Same. If they think they can sell a boat at 60-70, I'm sure they realize the value of dragons at a similar price would be valuable..I mean, they made a slime right? Rexy is selling great so a giant dragon should be easy money. They could even retool the same body and give us multiple color dragons As it stands, dicelings will hopefully do for me as the most articulated and reasonably priced ragons on the market so far lol
I think this would be a bad idea. Just because both are fantasy based doesn't mean people are fans of both. Imagine how pissed people would be if forced to buy a brand they don't like because it has a BAF part. Just keep the brands in their own lines. Imagine if they did it with other brands. Marvel fans estatic to get a BAF Goblin Queen figures. Then they break out the torches and pitchforks once they find out they have to buy Wolverine, Spiderman, Gambit, Lobot from Star Wars and The Library Ghost from Ghostbusters.
Hasbro doesn't really do BAFs anymore, outside of Marvel Legends, which barely does them. In general, they seem to be moving away from the idea of waves. We get 3-4 figure waves in most lines and around half the actual releases for the year are sold at a higher price point as single-packed figures. Plus multi-packs. I don't think a mixed property Hasbro line would go down the way you're thinking. For the most part, it would just share planogram pegs. There wouldn't be a BAF. Waves would be small. You'd see a substantial chunk of releases be single-packed to a case or in multipacks. In large measure, it would just be a unified place for a bunch of lower performing brands to get between 1-5 figures a year without canceling the line and a launching pad for new lines when something succeeds.
If there is no BAF, then it would be standard figures at $19.99 (what it should cost, as there are no licensing fees) for a standard figure a few army builders with some characters or named pieces, like a skeleton warrior with a sword and shield and greatsword, and a female elf wizard, with a weapon, spellbound, and a few magic effects or a named character from MTG.
I feel like a scale dragon in a 6" line would be way bigger than Rexy and probably close to the Commander price point. Even young dragons in D&D are freaking huge.
Yeah, but scale accurate would be too expensive. At 50-70 a pop, large and affordable dragons would be good. Big enough to be special in the collection, affordable enough you could convince someone to collect multiple
It’d be nice if there were a few more waves of these in the future. So many creatures they could make...
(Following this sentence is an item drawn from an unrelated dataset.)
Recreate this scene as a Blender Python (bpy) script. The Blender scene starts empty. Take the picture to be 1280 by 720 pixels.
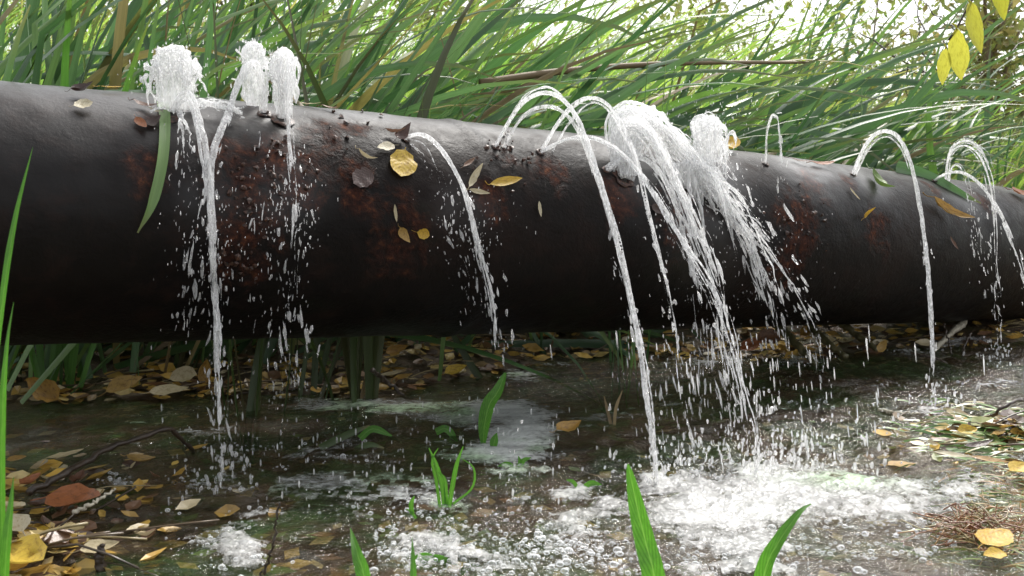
import bpy, bmesh, math, random
import numpy as np
from mathutils import Vector, Matrix

random.seed(7)
rng = np.random.default_rng(11)
S = bpy.context.scene
COL = S.collection

# ------------------------------------------------------------------ camera, sky, sun
FPX, CAM_H, HOR = 1200.0, 0.45, 230.0
PITCH = math.atan((360 - HOR) / FPX)
cam_d = bpy.data.cameras.new('camera')
cam = bpy.data.objects.new('camera', cam_d)
COL.objects.link(cam)
cam.location = (0, 0, CAM_H)
cam.rotation_euler = (math.pi / 2 - PITCH, 0, 0)
cam_d.sensor_width = 36
cam_d.lens = 36 * FPX / 1280
cam_d.clip_start = 0.05
cam_d.clip_end = 2000
cam_d.dof.use_dof = True
cam_d.dof.focus_distance = 1.75
cam_d.dof.aperture_fstop = 13.0
S.camera = cam

SUN_EL, SUN_ROT = math.radians(56), math.radians(25)
w = bpy.data.worlds.new('World')
S.world = w
w.use_nodes = True
wn = w.node_tree
bg = wn.nodes['Background']
sky = wn.nodes.new('ShaderNodeTexSky')
sky.sky_type = 'NISHITA'
sky.sun_disc = False
sky.sun_elevation = SUN_EL
sky.sun_rotation = SUN_ROT
sky.dust_density = 4.0
sky.air_density = 1.0
hs = wn.nodes.new('ShaderNodeHueSaturation')      # overcast: the blue is greyed out
hs.inputs['Saturation'].default_value = 0.18
wn.links.new(sky.outputs[0], hs.inputs['Color'])
wn.links.new(hs.outputs[0], bg.inputs['Color'])
bg.inputs['Strength'].default_value = 0.15
sd = bpy.data.lights.new('sun', 'SUN')
sd.energy = 1.5
sd.angle = math.radians(12)
sd.color = (1.0, 0.96, 0.9)
sun = bpy.data.objects.new('sun', sd)
COL.objects.link(sun)
sv = Vector((math.sin(SUN_ROT) * math.cos(SUN_EL), math.cos(SUN_ROT) * math.cos(SUN_EL), math.sin(SUN_EL)))
sun.rotation_euler = sv.to_track_quat('Z', 'Y').to_euler()
sun.location = (0, 0, 8)
S.cycles.transparent_max_bounces = 40
S.cycles.max_bounces = 16
S.cycles.diffuse_bounces = 8
S.cycles.transmission_bounces = 16
S.view_settings.view_transform = 'Standard'
S.view_settings.look = 'None'
S.view_settings.gamma = 1
S.view_settings.exposure = 1.1

# ------------------------------------------------------------------ helpers
cp, sp = math.cos(PITCH), math.sin(PITCH)
O = np.array([0, 0, CAM_H])


def ray(px, py):                       # direction with unit world-Y component
    a, b = (px - 640) / FPX, (360 - py) / FPX
    d = np.array([a, cp + b * sp, -sp + b * cp])
    return d / d[1]


def at(px, py, Y):
    return O + ray(px, py) * Y


def onz(px, py, z=0.0):
    d = ray(px, py)
    return O + d * ((z - CAM_H) / d[2])


def proj(P):
    P = np.asarray(P, float)
    x, y, z = P[..., 0], P[..., 1], P[..., 2] - CAM_H
    d = y * cp - z * sp
    u = y * sp + z * cp
    return 640 + FPX * x / d, 360 - FPX * u / d


# straight pipe axis with a slight bow, fitted to the photograph
PR = 0.2


def axis(t):
    t = np.asarray(t, float)
    q = 4 * t * (1 - t)
    return np.stack([-.7961 + 2.333 * t, 1.4678 + 1.5028 * t - .1153 * q, .4047 - .1727 * t + .0148 * q], -1)


_T = np.linspace(-.9, 2.1, 1500)
_A = axis(_T)


def pipe_dist(P):
    d = np.linalg.norm(_A - P, axis=1)
    i = int(d.argmin())
    return d[i], _A[i]


def onpipe(px, py):
    """point and outward normal of the pipe at a pixel (slides down to the rim if the pixel misses)"""
    for k in range(60):
        d = ray(px, py)
        y, best = 0.9, None
        for _ in range(60):
            P = O + d * y
            dd, A = pipe_dist(P)
            if dd < PR + .0012:
                n = (P - A) / dd
                return P, n
            y += max(.0008, (dd - PR) * .8)
            if y > 5:
                break
        py += 2
    return P, np.array([0, 0, 1.])


_LAT = np.random.default_rng(5).random((64, 64, 64))


def vnoise(p):
    p = np.asarray(p, float)
    i = np.floor(p).astype(int)
    f = p - i
    f = f * f * (3 - 2 * f)
    r = 0
    for dx in (0, 1):
        for dy in (0, 1):
            for dz in (0, 1):
                wgt = (f[..., 0] if dx else 1 - f[..., 0]) * (f[..., 1] if dy else 1 - f[..., 1]) * (f[..., 2] if dz else 1 - f[..., 2])
                r = r + wgt * _LAT[(i[..., 0] + dx) % 64, (i[..., 1] + dy) % 64, (i[..., 2] + dz) % 64]
    return r


def fbm(p, o=4):
    p = np.asarray(p, float)
    r, a, n = 0, 1, 0
    for k in range(o):
        r = r + a * vnoise(p * 2 ** k + 17.3 * k)
        n += a
        a *= .5
    return r / n


def sstep(a, b, x):
    t = np.clip((x - a) / (b - a), 0, 1)
    return t * t * (3 - 2 * t)


def unit(v):
    v = np.asarray(v, float)
    return v / (np.linalg.norm(v, axis=-1, keepdims=True) + 1e-12)


class MB:
    """collects vertices, faces, uv and a tint, links them as one mesh object"""
    def __init__(self):
        self.v, self.f, self.uv, self.t, self.n = [], [], [], [], 0

    def add(self, V, F, uv=None, tint=None):
        V = np.asarray(V, float).reshape(-1, 3)
        m = len(V)
        self.v.append(V)
        n = self.n
        self.f.extend([tuple(i + n for i in q) for q in F])
        self.uv.append(np.zeros((m, 2)) if uv is None else np.asarray(uv, float).reshape(-1, 2))
        tt = np.ones((m, 3))
        if tint is not None:
            tt = np.broadcast_to(np.asarray(tint, float), (m, 3))
        self.t.append(tt)
        self.n += m

    def mesh(self, name, mat, smooth=True):
        me = bpy.data.meshes.new(name)
        V = np.concatenate(self.v)
        me.from_pydata(V.tolist(), [], self.f)
        UV = np.concatenate(self.uv)
        T = np.concatenate(self.t)
        li = np.zeros(len(me.loops), int)
        me.loops.foreach_get('vertex_index', li)
        ul = me.uv_layers.new(name='uv')
        ul.data.foreach_set('uv', UV[li].ravel())
        a = me.attributes.new('tint', 'FLOAT_COLOR', 'POINT')
        a.data.foreach_set('color', np.concatenate([T, np.ones((len(T), 1))], 1).ravel())
        if smooth:
            me.polygons.foreach_set('use_smooth', np.ones(len(me.polygons), bool))
        me.materials.append(mat)
        me.update()
        return me

    def build(self, name, mat, parent=None, smooth=True):
        return link(name, self.mesh(name, mat, smooth), parent)


def link(name, me, parent=None, mw=None):
    o = bpy.data.objects.new(name, me)
    COL.objects.link(o)
    if parent is not None:
        o.parent = parent
    if mw is not None:
        o.matrix_local = mw
    return o


def tag(o, label=None, cat=None, group=None, kind=None):
    if label:
        o['label'] = label
    if cat:
        o['category'] = cat
    if group:
        o['group'] = group
    if kind:
        o['kind'] = kind
    return o


def thing(name, label, cat, loc=(0, 0, 0), group=None):
    o = bpy.data.objects.new(name, None)
    o.empty_display_size = .05
    COL.objects.link(o)
    o.location = Vector([float(c) for c in loc])
    return tag(o, label, cat, group)


def frame(base, d, n):
    X = unit(d)
    Z = unit(np.asarray(n) - X * np.dot(n, X))
    Y = np.cross(Z, X)
    return X, Y, Z


def mat44(base, d, n, s):
    X, Y, Z = frame(base, d, n)
    M = Matrix.Identity(4)
    for i in range(3):
        M[i][0], M[i][1], M[i][2], M[i][3] = X[i] * s, Y[i] * s, Z[i] * s, base[i]
    return M


def resample(pts, n):
    """Catmull-Rom through pts, n points evenly along it"""
    P = np.asarray(pts, float)
    if len(P) == 2:
        t = np.linspace(0, 1, n)[:, None]
        return P[0] + (P[1] - P[0]) * t
    Q = np.vstack([2 * P[0] - P[1], P, 2 * P[-1] - P[-2]])
    out = []
    for i in range(len(P) - 1):
        a, b, c, d = Q[i:i + 4]
        t = np.linspace(0, 1, 24, endpoint=(i == len(P) - 2))[:, None]
        out.append(.5 * (2 * b + (c - a) * t + (2 * a - 5 * b + 4 * c - d) * t ** 2 + (3 * b - a - 3 * c + d) * t ** 3))
    C = np.vstack(out)
    s = np.concatenate([[0], np.cumsum(np.linalg.norm(np.diff(C, axis=0), axis=1))])
    u = np.linspace(0, s[-1], n)
    return np.stack([np.interp(u, s, C[:, k]) for k in range(C.shape[1])], 1)


def tube(mb, P, r, sides=6, tint=None, cap=True):
    P = np.asarray(P, float)
    n = len(P)
    r = np.broadcast_to(np.asarray(r, float), (n,))
    T = unit(np.gradient(P, axis=0))
    ref = np.array([0, 1, 0.]) if abs(T[0, 1]) < .8 else np.array([1., 0, 0])
    U = unit(np.cross(T, ref))
    W = np.cross(T, U)
    a = np.linspace(0, 2 * np.pi, sides, endpoint=False)
    V = P[:, None] + r[:, None, None] * (np.cos(a)[None, :, None] * U[:, None] + np.sin(a)[None, :, None] * W[:, None])
    F = [(i * sides + k, i * sides + (k + 1) % sides, (i + 1) * sides + (k + 1) % sides, (i + 1) * sides + k)
         for i in range(n - 1) for k in range(sides)]
    if cap:
        F.append(tuple(range(sides - 1, -1, -1)))
        F.append(tuple((n - 1) * sides + k for k in range(sides)))
    uv = np.stack(np.meshgrid(np.linspace(0, 1, sides), np.linspace(0, 1, n)), -1)
    mb.add(V, F, uv, tint)


def ribbon(mb, P, wid, side, fold=.15, across=3, tint=None, thick=0):
    P = np.asarray(P, float)
    n = len(P)
    T = unit(np.gradient(P, axis=0))
    side = np.broadcast_to(np.asarray(side, float), (n, 3))
    side = unit(side - T * (side * T).sum(1, keepdims=True))
    N = np.cross(T, side)
    u = np.linspace(-1, 1, across)
    wid = np.asarray(wid, float)
    V = P[:, None] + side[:, None] * (u[None, :, None] * wid[:, None, None] * .5) \
        + N[:, None] * ((np.abs(u)[None, :, None]) * fold * wid[:, None, None])
    F = [(i * across + k, i * across + k + 1, (i + 1) * across + k + 1, (i + 1) * across + k)
         for i in range(n - 1) for k in range(across - 1)]
    uv = np.stack(np.meshgrid((u + 1) / 2, np.linspace(0, 1, n)), -1)
    mb.add(V, F, uv, tint)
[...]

Personally I don't need a 6" scale dragon, all I want is a good sized one that's really poseable and looks good to boot.
I think they could probably do a Galactus sized dragon as a Haslab. I'd be tempted IF they showed signs of doing a line with deep cuts. But I'm not going to spend $400 on a figure for a line that ends in 2023.
Yeah, same. If they expand outside the film and into stuff from the books/graphic novels that are well-loved by the fandom I would be hard-pressed not to buy a bunch of stuff. Not interested in movie figures at this point as I'm not hyped about it. I'll definitely go see it but so far I'm not convinced to buy merch from it.
One cool idea they could do would be kinda like the selfie series but not totally. Once they have enough parts build up they could totally do a build your own character sorta thing where you choose from a selection of parts to make a figure based on your own character (for example, a recent character I made is a Changeling Druid). I doubt they'd do it, but it'd be cool given that the game is all about making your own characters.
That would be both awesome and I imagine expensive. Given what they charge for preset bodies with the selfie heads I don't want to know what they'd think a "custom assembled body" would be worth even if they're using tooling that already exists. Especially since much like custom character minis the run would be a one off.
Yea, and that price is exactly why I don't think they'd ever do it, but it's still a cool idea to think about.
I suggested they could try to get likeness rights to celebrities who've played D&D to do as their characters. I've seen too many people say they wouldn't pay $30 for a Patton Oswalt, Stephen Colbert, Felicia Day, or Wil Wheaton though. I think monsters are where the appetite exists but that's also where the tooling budget is heaviest. Honestly, they might do better licensing D&D to McFarlane. He already does Critical Role.
The Beholder is the best of the bunch. Looks good and is easy to transform. I really don't want to see more Dragons or animals that are a fiddly mess to get back into dice mode. Maybe they can do other dice shapes too?